Zdjęcie z lewej zostało zrobione w lipcu 2011, kiedy zaczynałam prowadzić bloga i miałam najgorsze włosy w całym moim życiu :P Były niebywale sztywne i suche, czego na zdjęciu AŻ tak nie widać, ale ogólnie pamiętam, że była tragedia. Kilka miesięcy później się zreflektowałam i zaczęłam olejować włosy, co zresztą robię do dnia dzisiejszego. Niestety obecnie nie mam tyle czasu i zabieg olejowania wykonuję jakoś raz na tydzień, a moje włosy to lubią i mogłabym to robić częściej.

Zdjęcie z prawej zostało zrobione kilka dni temu do dyplomu. Nie podcinałam włosów chyba jakieś 8 miesięcy temu i muszę to niedługo uczynić, ponieważ końcówki nie są w rewelacyjnym stanie, zatem zamierzam się ich pozbyć. Przez całe te 2 lata nie chodziłam do fryzjera często, tylko wtedy, kiedy uznawałam, że przyda się to moim włosom.
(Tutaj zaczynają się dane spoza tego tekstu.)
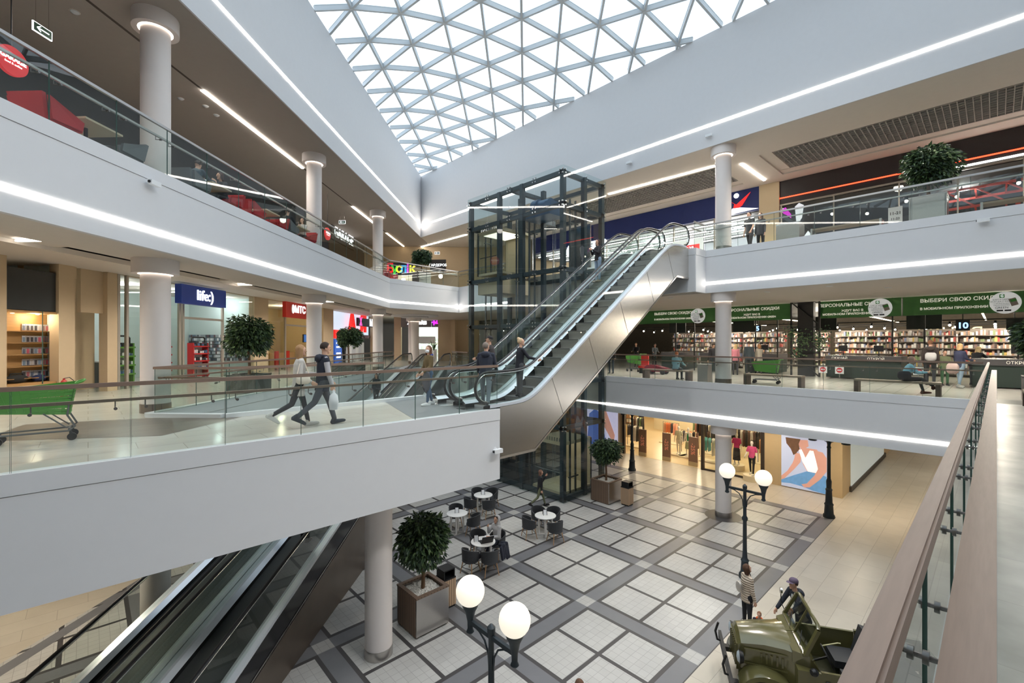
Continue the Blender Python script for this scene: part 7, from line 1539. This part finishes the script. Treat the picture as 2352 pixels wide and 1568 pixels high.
# ---------------------------------------------------------------- people on the supermarket gallery
yb = on_x(1552, 850, 19.7).y; person('person in pale blue sitting on the bench left of the round column', (19.72, yb, F1), 5, 1.68, 10, seat=.46, legL=(84, 86), legR=(84, 80), armL=(26, 12, 40, 0), armR=(30, 14, 40, 0), head=(0, -16), top=(150, 196, 208), hem=.1, bottom=(36, 38, 44), shoe=(34, 32, 34), hair=(176, 110, 72), big=False, scale_girth=1.08)
yb = on_x(2076, 850, 19.7).y; person('person in a light blue jacket bent over a phone on the bench near the corner', (19.72, yb, F1), -70, 1.68, 22, seat=.46, legL=(86, 70), legR=(92, 40), armL=(36, 6, 60, 16), armR=(36, 6, 60, 16), head=(0, -24), top=(140, 194, 212), hem=.1, bottom=(40, 40, 46), shoe=(96, 60, 52), hair=(150, 128, 110), big=False, style='long', fem=True)
bag_mesh('shoulder_bag', 'black shoulder bag beside the person in the light blue jacket', 'bag', (19.42, yb-.04, F1+.66), cloth((38, 38, 44)), .2, .17, .09, R(90))
def shopper(label, u, x, face, h, **k):
    y = on_x(u, 800, x).y; return person(label, (x, y, F1), face, h, big=k.pop('big', False), **k)
shopper('shopper in a dark brown jacket with a white back panel, back turned, at the tills', 2137, 24.9, 5, 1.84, top=(52, 44, 40), bottom=(44, 46, 52), hair=(112, 74, 50), hood='down', head=(0, -10))
bag_mesh('backpack', 'pale grey bag on the back of the shopper at the tills', 'bag', (24.62, on_x(2138, 800, 24.62).y, F1+1.16), cloth((190, 188, 184)), .2, .2, .09, R(90))
shopper('child in a green camouflage jacket facing the camera at the tills', 2170, 25.2, 200, 1.42, top=(104, 110, 80), bottom=(60, 96, 64), hair=(110, 84, 64))
shopper('woman with short blonde hair in a navy and yellow jacket and jeans at the tills', 2205, 24.3, -35, 1.7, top=(38, 42, 66), bottom=(136, 154, 172), shoe=(214, 210, 204), hair=(196, 160, 112), legL=(10, 4), legR=(-10, 6), fem=True, style='bob', armR=(20, 6, 60, 0))
bag_mesh('shopping_bag', 'pale pink paper shopping bag hanging beside the woman in navy', 'bag', (23.7, on_x(2188, 850, 23.7).y, F1+.75), cloth((206, 176, 168)), .22, .24, .1, R(60))
shopper('woman with blonde hair in black bending over the checkout', 2238, 26.3, -20, 1.66, lean=34, top=(36, 38, 42), bottom=(40, 42, 48), hair=(216, 190, 140), style='long', fem=True, armL=(60, 6, 20, 0), armR=(60, 6, 20, 0))
shopper('man in a dark teal jacket seen from behind right of the column', 1720, 25.6, 0, 1.8, top=(50, 60, 64), bottom=(44, 46, 50), hair=(84, 66, 54), scale_girth=1.12)
shopper('woman in a beige jacket beside the man in dark teal', 1744, 25.9, 40, 1.66, top=(188, 178, 160), bottom=(120, 116, 112), hair=(176, 128, 84), fem=True, style='bob', armR=(40, 6, 90, 10))
shopper('woman with blonde hair in a pink top partly hidden right of the column', 1689, 25.2, 20, 1.66, top=(206, 130, 140), bottom=(60, 60, 66), hair=(214, 180, 130), fem=True, style='long')
shopper('cashier in black bending at the till nearest the escalator', 1462, 28.6, 200, 1.72, lean=18, top=(34, 34, 36), bottom=(40, 40, 44), hair=(160, 110, 74), armL=(40, 6, 40, 0), armR=(40, 6, 40, 0))
shopper('cashier in grey at the second till from the escalator', 1503, 28.4, 220, 1.7, lean=24, top=(120, 126, 130), bottom=(40, 40, 44), hair=(60, 50, 48), armL=(40, 6, 40, 0), armR=(40, 6, 40, 0), fem=True)
shopper('person in dark clothes striding behind the round column', 1638, 22.6, 60, 1.76, top=(44, 44, 48), bottom=(56, 62, 76), hair=(70, 56, 46), legL=(18, 4), legR=(-20, 20))
shopper('person in dark clothes standing beside the escalator truss', 1404, 21.4, 200, 1.72, top=(40, 42, 46), bottom=(50, 58, 70), hair=(60, 48, 42))
# ---------------------------------------------------------------- people on the upper floor and at the far shops
tx = [ta[1], ta[3]]
def cafe(label, D, t, face, **k): return person(label, P2(D, t, FL2), face, k.pop('h', 1.74), seat=.5, legL=(86, 80), legR=(86, 80), big=k.pop('big', True), **k)
cafe('man in a dark teal sweater seated with his back to the camera, upper left cafe', 9.25, ta[1]-.66, 45, lean=24, top=(62, 80, 90), bottom=(44, 50, 60), hair=(60, 48, 44), armL=(50, 10, 50, 10), armR=(50, 10, 50, 10), scale_girth=1.12)
cafe('smiling woman in black seated across the table from the man in teal', 9.25, ta[1]+.66, 225, lean=14, top=(44, 46, 50), bottom=(40, 40, 46), hair=(64, 48, 42), fem=True, head=(-30, -6), style='bob', armL=(50, 8, 60, 10), armR=(50, 8, 60, 10), h=1.7)
cafe('man in black seated left of the woman in the white blouse', 9.25, ta[3]-.66, 45, lean=10, top=(40, 42, 46), bottom=(40, 40, 46), hair=(60, 50, 46), armL=(50, 8, 60, 10), armR=(50, 8, 60, 10), big=False)
cafe('young woman in a white blouse reading at the cafe table near the second column', 9.25, ta[3]+.66, 225, lean=6, top=(226, 218, 210), bottom=(40, 40, 46), hair=(84, 58, 44), fem=True, style='bob', head=(0, -18), armL=(46, 8, 60, 10), armR=(46, 8, 60, 10), h=1.66)
e = thing('menu_book', 'open white menu held over the table of the man in teal', 'menu', P2(9.35, ta[1]+.05, FL2+.78)); b = MB(); b.quad((-.12, -.1, .02), (.12, -.1, .02), (.14, .02, .2), (-.1, .02, .2)); b.quad((-.12, -.1, .02), (.12, -.1, .02), (.12, .06, 0), (-.12, .06, 0)); b.build('pages', mat('paper', (236, 238, 242), .6), e)
y1_ = on_x(1722, 540, 20.6).y; person('man in a black t shirt walking on the upper right gallery', (20.6, y1_, FL2), 160, 1.8, 2, legL=(10, 4), legR=(-12, 8), armL=(8, 8, 30, 0), armR=(-6, 8, 20, 0), sleeve=.5, top=(40, 40, 44), bottom=(44, 46, 52), hair=(54, 44, 40))
y1_ = on_x(1747, 540, 20.9).y; person('woman in a black leather jacket behind the man in the black t shirt', (20.9, y1_, FL2), 170, 1.76, 0, top=(44, 44, 48), bottom=(40, 42, 48), hair=(120, 92, 72), style='long', fem=True, big=False)
pf = P2(DF(853), TF-6.5, F1); person('person in black standing by the navy shop front at the far left', pf, 120, 1.72, top=(30, 30, 34), bottom=(30, 30, 34), hair=(60, 48, 42), big=False)
# ---------------------------------------------------------------- shop mannequins
MAN = mat('mannequin_white', (240, 234, 224), .4)
def dummy(label, u, v, face, plinth=.07, **k):
    p = on_z(u, v, plinth); e = thing('mannequin_plinth', 'low cream plinth under the ' + label, 'plinth', (p.x, p.y, 0), 0, 'mannequin plinths'); b = MB()
    (b.box(-.45, -.45, 0, .45, .45, plinth) if plinth < .15 else b.cyl((0, 0, 0), (0, 0, plinth), .42, n=30)); b.build('block', mat('shelf_cream', (236, 222, 190), .6), e, 40)
    person(label, (p.x, p.y, plinth), face, 1.8, skin=MAN, style='none', hair=None, feat=False, fem=True, name='mannequin', cat='mannequin', group='shop mannequins', shoe=(236, 230, 220), big=True, **k)
dummy('white mannequin in a printed top and wide cream trousers', 1559, 1042, 190, top=(206, 204, 176), bottom=(236, 226, 206), sleeve=.5, hem=.04, legL=(8, 2), legR=(-8, 4), armL=(4, 14, 6, 0), armR=(4, 14, 6, 0))
dummy('white mannequin in a white cardigan and patterned green skirt', 1581, 1047, 190, top=(236, 230, 218), bottom=(160, 164, 130), skirt=.42, armL=(4, 12, 8, 0), armR=(4, 12, 8, 0), inner=(30, 130, 80))
dummy('white mannequin in a pink top and long black dress', 1692, 1066, 185, .3, top=(206, 60, 120), bottom=(40, 38, 40), sleeve=.5, skirt=.62, hem=.02, armL=(4, 14, 10, 0), armR=(4, 14, 10, 0))
dummy('white mannequin in a pink t shirt and black leggings', 1727, 1090, 185, .3, top=(216, 84, 136), bottom=(40, 38, 40), sleeve=.5, hem=.06, legL=(14, 4), legR=(-12, 2), armL=(4, 16, 10, 0), armR=(10, 16, 40, 0))
# ---------------------------------------------------------------- light
w = bpy.data.worlds.new('sky'); sc.world = w; w.use_nodes = True
nt = w.node_tree; bg = nt.nodes['Background']
tc = nt.nodes.new('ShaderNodeTexCoord'); n = nt.nodes.new('ShaderNodeTexNoise'); n.inputs['Scale'].default_value = 1.6; n.inputs['Detail'].default_value = 4
rp = nt.nodes.new('ShaderNodeValToRGB'); rp.color_ramp.elements[0].position = .35; rp.color_ramp.elements[0].color = (.70, .84, 1, 1); rp.color_ramp.elements[1].position = .65; rp.color_ramp.elements[1].color = (.92, .97, 1, 1)
nt.links.new(tc.outputs['Generated'], n.inputs['Vector']); nt.links.new(n.outputs['Fac'], rp.inputs[0]); nt.links.new(rp.outputs[0], bg.inputs[0])
bg.inputs[1].default_value = SKY
def lamp(kind, name, loc, energy, color=(1, .93, .84), size=.3, rot=(0, 0, 0), spot=None, sy=None):
    l = bpy.data.lights.new(name, kind); l.energy = energy; l.color = color
    if kind == 'AREA':
        l.size = size
        if sy: l.shape = 'RECTANGLE'; l.size_y = sy
    else: l.shadow_soft_size = size
    if kind == 'SPOT': l.spot_size = spot or R(130); l.spot_blend = .8
    o = bpy.data.objects.new(name, l); col.objects.link(o); o.location = loc; o.rotation_euler = rot
    return o
# ceiling downlights of the galleries
for t in (4, 8.2, 12.9, 17.2, 21.6, 26, 32, 38): lamp('SPOT', 'downlight_lamp', P2(11.9, t, 9.66), 520, size=.2, spot=R(160))
for t in (6, 12, 18, 24, 30): lamp('SPOT', 'downlight_lamp', P2(10.6, t, 15.3), 420, size=.2, spot=R(160))
for y in (-3, 1.5, 6, 10.5, 15): lamp('SPOT', 'downlight_lamp', (22.6, y, 9.25), 820, size=.2, spot=R(160))
for y in (-2, 3.5, 9, 15, 21): lamp('SPOT', 'downlight_lamp', (20.4, y, 15.3), 1300, size=.2, spot=R(160))
for y in (0, 4, 8, 12.5): lamp('SPOT', 'downlight_lamp', (23.9, y, 3.75), 330, color=(1, .86, .66), size=.2, spot=R(160))
for p in ((0, 14.5), (-2.5, 18), (3.5, 21), (9, 22), (-6, 12)): lamp('SPOT', 'downlight_lamp', (p[0], p[1], 3.75), 330, color=(1, .88, .7), size=.2, spot=R(160))
for x in (28, 33, 39): lamp('SPOT', 'downlight_lamp', (x, 1.5, 3.75), 260, color=(1, .9, .74), size=.2, spot=R(160))
for x in (3, 9, 15): lamp('SPOT', 'downlight_lamp', (x, -6, 9.2), 420, size=.2, spot=R(160))
for (x, y, z_), (tx, ty, tz) in (((13, -4, 20.4), (4, 9, 4.5)), ((6, -5, 20.4), (0, 9, 4.5)), ((14.5, 4, 21), (11, 8, 0)), ((13.5, 12, 21), (11, 11, 0)), ((8, -4, 20.4), (8, 6, 0)), ((4, 7.5, 20.6), (18.8, 5, 6.5)), ((6, 8, 20.8), (8, 8, 0))):
    d = Vector((tx-x, ty-y, tz-z_)); lamp('SPOT', 'atrium_fill', (x, y, z_), 1550, color=(1, .96, .9), size=.4, rot=d.to_track_quat('-Z', 'Y').to_euler(), spot=R(64))  # unseen fill spots, added to brighten the bridge, square and right gallery edge
for u in (18.5, 20.5, 24.5): lamp('POINT', 'shop_lamp', P2(16.9, u, 9.3), 60, color=(.9, 1, 1), size=.2)
lamp('POINT', 'shop_lamp', P2(16.8, 30.5, 9.3), 100, color=(1, .88, .62), size=.2)
lamp('POINT', 'shop_lamp', P2(9.5, 44.6, 8.9), 160, color=(.95, 1, .95), size=.2)
# ---------------------------------------------------------------- camera and view
cam = bpy.data.cameras.new('camera'); co = bpy.data.objects.new('camera', cam); col.objects.link(co)
co.location = (0, 0, CZ); co.rotation_euler = (R(90), 0, CA - R(90)); cam.sensor_width = 36; cam.lens = FP/2352*36; cam.shift_y = (V0-784)/2352; cam.clip_start = .05; cam.clip_end = 300
sc.camera = co
for t in list(TMP.objects): bpy.data.objects.remove(t)
bpy.data.scenes.remove(TMPS)
sc.view_settings.view_transform = 'Standard'; sc.view_settings.exposure = EXPO
sc.cycles.time_limit = 1100; sc.cycles.use_light_tree = False; sc.cycles.adaptive_threshold = .04; sc.cycles.max_bounces = 7; sc.cycles.diffuse_bounces = 3; sc.cycles.glossy_bounces = 4; sc.cycles.transparent_max_bounces = 28; sc.cycles.transmission_bounces = 4
sc.cycles.caustics_reflective = False; sc.cycles.caustics_refractive = False; sc.cycles.sample_clamp_indirect = 6; sc.cycles.blur_glossy = .6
Zazwyczaj podcinam ok. 5cm włosów - akurat jeśli o to chodzi, to nie żałuję i niepłaczę nad każdym centymetrem. Moje włosy były tak mocno zniszczone, że przyzwyczaiłam się, że muszę podcinać ich sporo. Obecnie końcówki ma raczej przesuszone niż rozdwojone, bo nie rozdwajają mi się jakoś mocno.


Nie walczę też o duży przyrost - czasami stosuję wcierki, ale nie robię tego fanatycznie. I tak widzę, że moje włosy wyglądają coraz lepiej i - jak widać - są coraz dłuższe. Mój cel to linia talii, raczej nie chcę dłuższych. Obecnie nawet nie mierzyłam swoich włosów - do mojego celu brakuje mi jeszcze około roku zapuszczania, czyli mniej więcej 15cm. Jak oceniacie moją przemianę?